* [Set exercise] In the entries below, find every line with "high" and copy it.

* [Entries provided]
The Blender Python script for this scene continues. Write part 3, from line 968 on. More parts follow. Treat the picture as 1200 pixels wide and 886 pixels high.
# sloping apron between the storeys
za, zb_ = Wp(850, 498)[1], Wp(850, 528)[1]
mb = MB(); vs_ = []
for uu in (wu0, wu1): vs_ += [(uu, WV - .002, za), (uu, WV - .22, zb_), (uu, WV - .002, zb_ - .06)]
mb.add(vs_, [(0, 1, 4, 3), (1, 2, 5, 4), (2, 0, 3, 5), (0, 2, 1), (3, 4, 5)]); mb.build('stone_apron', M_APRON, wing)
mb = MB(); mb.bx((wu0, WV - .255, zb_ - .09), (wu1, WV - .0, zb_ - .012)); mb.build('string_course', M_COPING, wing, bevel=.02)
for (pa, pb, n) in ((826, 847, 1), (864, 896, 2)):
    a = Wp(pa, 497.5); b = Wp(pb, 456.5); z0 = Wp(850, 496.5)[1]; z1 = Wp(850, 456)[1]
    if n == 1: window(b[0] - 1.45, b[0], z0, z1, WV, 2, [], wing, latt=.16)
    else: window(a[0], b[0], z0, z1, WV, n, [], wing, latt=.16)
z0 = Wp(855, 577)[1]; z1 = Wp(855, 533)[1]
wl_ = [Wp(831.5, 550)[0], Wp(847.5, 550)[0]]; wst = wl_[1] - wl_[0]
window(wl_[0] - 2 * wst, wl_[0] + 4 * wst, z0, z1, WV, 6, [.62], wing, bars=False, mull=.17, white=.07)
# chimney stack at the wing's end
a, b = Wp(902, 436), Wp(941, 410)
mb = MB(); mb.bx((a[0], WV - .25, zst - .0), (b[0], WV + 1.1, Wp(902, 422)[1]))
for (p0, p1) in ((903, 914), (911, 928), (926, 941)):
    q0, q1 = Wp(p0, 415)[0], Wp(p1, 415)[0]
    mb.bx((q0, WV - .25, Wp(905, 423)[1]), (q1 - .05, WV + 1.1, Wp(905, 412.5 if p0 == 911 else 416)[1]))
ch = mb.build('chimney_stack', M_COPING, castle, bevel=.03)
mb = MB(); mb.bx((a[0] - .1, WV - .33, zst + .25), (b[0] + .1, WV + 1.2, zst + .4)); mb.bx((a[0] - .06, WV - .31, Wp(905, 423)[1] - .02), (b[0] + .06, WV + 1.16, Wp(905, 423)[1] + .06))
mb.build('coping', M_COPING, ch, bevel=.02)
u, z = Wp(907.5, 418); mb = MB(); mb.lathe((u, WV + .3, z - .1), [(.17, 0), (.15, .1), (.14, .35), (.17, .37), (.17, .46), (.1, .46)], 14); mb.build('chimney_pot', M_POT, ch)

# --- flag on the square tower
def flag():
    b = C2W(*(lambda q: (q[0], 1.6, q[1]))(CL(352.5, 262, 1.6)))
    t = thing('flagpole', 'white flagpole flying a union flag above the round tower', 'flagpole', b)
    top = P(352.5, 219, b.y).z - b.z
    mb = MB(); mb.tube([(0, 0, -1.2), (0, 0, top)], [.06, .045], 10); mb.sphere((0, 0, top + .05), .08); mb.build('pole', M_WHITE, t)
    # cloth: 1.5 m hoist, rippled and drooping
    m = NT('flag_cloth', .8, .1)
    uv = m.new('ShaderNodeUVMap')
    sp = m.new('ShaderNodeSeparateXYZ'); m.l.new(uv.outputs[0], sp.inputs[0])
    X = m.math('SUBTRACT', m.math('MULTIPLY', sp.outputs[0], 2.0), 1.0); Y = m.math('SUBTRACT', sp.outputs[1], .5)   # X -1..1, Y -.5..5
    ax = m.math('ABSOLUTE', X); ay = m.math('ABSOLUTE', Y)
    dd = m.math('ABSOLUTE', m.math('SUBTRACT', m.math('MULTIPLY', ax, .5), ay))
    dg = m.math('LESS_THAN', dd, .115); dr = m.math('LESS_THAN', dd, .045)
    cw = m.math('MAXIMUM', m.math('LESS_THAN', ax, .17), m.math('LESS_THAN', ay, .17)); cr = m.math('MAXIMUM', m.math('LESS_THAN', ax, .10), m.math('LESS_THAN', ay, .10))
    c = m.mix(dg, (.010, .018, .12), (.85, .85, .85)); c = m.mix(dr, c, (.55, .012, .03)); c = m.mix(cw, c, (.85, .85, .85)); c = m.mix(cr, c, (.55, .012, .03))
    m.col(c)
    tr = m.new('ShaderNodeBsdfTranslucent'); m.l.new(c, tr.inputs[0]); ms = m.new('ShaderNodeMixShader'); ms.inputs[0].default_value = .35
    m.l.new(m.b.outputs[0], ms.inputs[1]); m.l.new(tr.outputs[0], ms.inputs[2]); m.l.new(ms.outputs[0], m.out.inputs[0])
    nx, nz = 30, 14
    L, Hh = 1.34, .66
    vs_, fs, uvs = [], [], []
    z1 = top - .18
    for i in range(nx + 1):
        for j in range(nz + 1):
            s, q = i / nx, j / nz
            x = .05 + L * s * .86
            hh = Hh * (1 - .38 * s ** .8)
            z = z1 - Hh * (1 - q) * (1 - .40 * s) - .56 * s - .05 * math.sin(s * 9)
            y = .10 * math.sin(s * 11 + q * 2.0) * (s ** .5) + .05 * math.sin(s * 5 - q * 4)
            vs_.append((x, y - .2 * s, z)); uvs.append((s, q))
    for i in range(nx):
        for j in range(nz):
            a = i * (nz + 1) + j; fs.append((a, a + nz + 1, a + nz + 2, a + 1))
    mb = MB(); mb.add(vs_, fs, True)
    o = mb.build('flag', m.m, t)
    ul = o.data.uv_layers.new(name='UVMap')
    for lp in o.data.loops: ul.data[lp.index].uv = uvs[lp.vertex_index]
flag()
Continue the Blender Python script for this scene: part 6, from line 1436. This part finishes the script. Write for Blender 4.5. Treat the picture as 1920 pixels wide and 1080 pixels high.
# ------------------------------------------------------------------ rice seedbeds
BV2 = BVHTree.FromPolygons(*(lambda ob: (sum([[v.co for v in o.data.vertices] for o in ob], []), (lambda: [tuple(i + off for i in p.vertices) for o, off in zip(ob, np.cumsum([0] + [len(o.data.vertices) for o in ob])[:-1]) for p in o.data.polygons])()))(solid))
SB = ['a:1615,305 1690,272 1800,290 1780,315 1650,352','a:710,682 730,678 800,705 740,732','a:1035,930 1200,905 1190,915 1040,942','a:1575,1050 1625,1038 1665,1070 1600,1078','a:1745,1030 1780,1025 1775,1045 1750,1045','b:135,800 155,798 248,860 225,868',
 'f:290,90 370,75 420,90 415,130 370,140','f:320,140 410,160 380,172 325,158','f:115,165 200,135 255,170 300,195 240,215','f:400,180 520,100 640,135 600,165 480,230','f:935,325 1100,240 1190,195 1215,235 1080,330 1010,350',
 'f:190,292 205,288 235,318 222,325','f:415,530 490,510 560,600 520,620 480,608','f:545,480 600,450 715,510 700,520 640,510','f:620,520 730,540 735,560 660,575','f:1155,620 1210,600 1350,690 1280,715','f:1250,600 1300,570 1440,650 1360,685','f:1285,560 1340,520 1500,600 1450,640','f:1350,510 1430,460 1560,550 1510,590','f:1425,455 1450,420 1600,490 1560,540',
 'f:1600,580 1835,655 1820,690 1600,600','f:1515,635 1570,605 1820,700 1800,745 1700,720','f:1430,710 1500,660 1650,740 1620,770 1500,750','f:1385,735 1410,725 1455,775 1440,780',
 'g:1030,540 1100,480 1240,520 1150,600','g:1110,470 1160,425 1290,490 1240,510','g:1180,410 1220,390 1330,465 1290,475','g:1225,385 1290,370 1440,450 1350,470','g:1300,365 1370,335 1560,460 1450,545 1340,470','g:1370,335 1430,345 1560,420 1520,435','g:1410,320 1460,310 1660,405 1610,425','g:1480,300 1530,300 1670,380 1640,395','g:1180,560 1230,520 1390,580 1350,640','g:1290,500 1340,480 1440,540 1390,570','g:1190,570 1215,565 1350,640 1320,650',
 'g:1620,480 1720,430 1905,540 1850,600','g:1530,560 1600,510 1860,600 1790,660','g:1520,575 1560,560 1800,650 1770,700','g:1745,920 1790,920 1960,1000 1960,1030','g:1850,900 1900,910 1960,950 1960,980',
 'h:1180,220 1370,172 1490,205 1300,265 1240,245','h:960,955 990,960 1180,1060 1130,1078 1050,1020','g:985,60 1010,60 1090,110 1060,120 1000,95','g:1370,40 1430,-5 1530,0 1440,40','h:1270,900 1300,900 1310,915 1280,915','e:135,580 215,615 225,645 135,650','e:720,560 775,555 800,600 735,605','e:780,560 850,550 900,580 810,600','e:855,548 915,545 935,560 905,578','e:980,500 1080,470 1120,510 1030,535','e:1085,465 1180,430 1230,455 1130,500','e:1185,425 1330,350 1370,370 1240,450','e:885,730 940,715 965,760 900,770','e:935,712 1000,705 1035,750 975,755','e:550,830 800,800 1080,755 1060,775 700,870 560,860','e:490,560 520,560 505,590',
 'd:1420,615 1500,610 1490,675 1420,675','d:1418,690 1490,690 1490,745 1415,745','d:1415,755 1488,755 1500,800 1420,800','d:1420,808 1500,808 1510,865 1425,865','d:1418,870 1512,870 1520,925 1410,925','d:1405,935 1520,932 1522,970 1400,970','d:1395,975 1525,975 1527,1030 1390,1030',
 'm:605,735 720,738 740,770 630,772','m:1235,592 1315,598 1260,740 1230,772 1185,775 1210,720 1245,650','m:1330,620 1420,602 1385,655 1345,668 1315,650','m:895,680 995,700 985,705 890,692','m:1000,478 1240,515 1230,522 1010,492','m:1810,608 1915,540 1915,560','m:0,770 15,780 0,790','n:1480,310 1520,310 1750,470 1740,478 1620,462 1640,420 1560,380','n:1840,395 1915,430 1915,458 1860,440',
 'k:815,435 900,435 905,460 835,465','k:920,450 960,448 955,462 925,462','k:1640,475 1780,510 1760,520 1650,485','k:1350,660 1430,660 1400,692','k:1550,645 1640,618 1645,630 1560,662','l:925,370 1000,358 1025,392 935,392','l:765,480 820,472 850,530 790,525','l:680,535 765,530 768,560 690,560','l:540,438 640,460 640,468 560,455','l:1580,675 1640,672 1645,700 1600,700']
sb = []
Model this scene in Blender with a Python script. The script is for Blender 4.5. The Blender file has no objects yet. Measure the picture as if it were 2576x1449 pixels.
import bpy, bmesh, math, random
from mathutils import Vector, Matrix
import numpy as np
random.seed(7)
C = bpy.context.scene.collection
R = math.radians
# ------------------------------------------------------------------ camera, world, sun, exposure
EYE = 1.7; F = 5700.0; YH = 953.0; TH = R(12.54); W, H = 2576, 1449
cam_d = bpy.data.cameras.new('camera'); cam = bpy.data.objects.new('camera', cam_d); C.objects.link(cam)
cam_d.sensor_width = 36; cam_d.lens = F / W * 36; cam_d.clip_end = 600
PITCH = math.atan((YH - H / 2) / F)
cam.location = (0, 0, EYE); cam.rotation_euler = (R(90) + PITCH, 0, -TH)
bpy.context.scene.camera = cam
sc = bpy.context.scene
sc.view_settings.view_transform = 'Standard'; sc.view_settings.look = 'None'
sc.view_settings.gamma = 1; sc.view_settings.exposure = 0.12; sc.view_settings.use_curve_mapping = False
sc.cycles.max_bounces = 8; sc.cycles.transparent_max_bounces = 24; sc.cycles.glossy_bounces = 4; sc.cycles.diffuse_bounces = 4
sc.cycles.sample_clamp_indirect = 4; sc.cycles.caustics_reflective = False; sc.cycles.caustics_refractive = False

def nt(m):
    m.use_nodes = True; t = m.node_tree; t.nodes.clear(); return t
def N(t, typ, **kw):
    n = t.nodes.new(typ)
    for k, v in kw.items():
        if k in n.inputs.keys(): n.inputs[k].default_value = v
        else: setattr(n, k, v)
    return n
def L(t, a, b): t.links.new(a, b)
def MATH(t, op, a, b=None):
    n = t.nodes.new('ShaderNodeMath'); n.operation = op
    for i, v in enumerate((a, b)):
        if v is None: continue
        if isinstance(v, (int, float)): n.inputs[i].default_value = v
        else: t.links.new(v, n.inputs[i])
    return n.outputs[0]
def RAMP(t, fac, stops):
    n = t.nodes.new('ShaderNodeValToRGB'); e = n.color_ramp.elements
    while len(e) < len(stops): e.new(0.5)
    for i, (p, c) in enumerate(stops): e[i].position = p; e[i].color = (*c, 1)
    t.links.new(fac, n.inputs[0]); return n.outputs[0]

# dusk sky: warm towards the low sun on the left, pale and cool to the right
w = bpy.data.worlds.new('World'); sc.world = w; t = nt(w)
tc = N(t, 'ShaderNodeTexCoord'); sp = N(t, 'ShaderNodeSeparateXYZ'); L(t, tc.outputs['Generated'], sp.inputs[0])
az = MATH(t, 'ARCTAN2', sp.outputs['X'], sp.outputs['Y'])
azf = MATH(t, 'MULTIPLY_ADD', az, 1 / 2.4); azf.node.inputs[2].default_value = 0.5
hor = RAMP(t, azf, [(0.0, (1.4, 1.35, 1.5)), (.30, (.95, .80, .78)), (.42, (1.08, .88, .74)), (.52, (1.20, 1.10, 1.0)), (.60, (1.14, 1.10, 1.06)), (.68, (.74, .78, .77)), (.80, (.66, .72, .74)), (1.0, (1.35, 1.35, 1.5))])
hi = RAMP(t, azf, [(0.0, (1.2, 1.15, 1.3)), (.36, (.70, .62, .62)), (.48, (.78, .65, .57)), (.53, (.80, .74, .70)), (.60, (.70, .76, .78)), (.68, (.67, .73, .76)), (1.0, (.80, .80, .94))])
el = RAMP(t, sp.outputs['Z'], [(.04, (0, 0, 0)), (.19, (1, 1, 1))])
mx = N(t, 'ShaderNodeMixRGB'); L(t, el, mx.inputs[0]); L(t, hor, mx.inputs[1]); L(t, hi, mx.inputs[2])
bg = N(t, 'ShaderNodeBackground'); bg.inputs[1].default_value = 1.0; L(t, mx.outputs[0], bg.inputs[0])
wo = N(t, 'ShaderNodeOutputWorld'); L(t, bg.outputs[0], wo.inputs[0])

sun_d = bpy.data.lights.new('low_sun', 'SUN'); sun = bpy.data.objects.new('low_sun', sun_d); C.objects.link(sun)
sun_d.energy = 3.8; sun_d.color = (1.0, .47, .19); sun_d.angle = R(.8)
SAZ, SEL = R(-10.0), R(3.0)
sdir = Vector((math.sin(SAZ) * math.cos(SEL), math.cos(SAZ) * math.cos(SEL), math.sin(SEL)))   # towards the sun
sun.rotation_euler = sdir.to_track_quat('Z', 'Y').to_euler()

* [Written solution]
The Blender Python script for this scene continues. Write part 3, from line 968 on. More parts follow. Treat the picture as 1200 pixels wide and 886 pixels high.
Continue the Blender Python script for this scene: part 6, from line 1436. This part finishes the script. Write for Blender 4.5. Treat the picture as 1920 pixels wide and 1080 pixels high.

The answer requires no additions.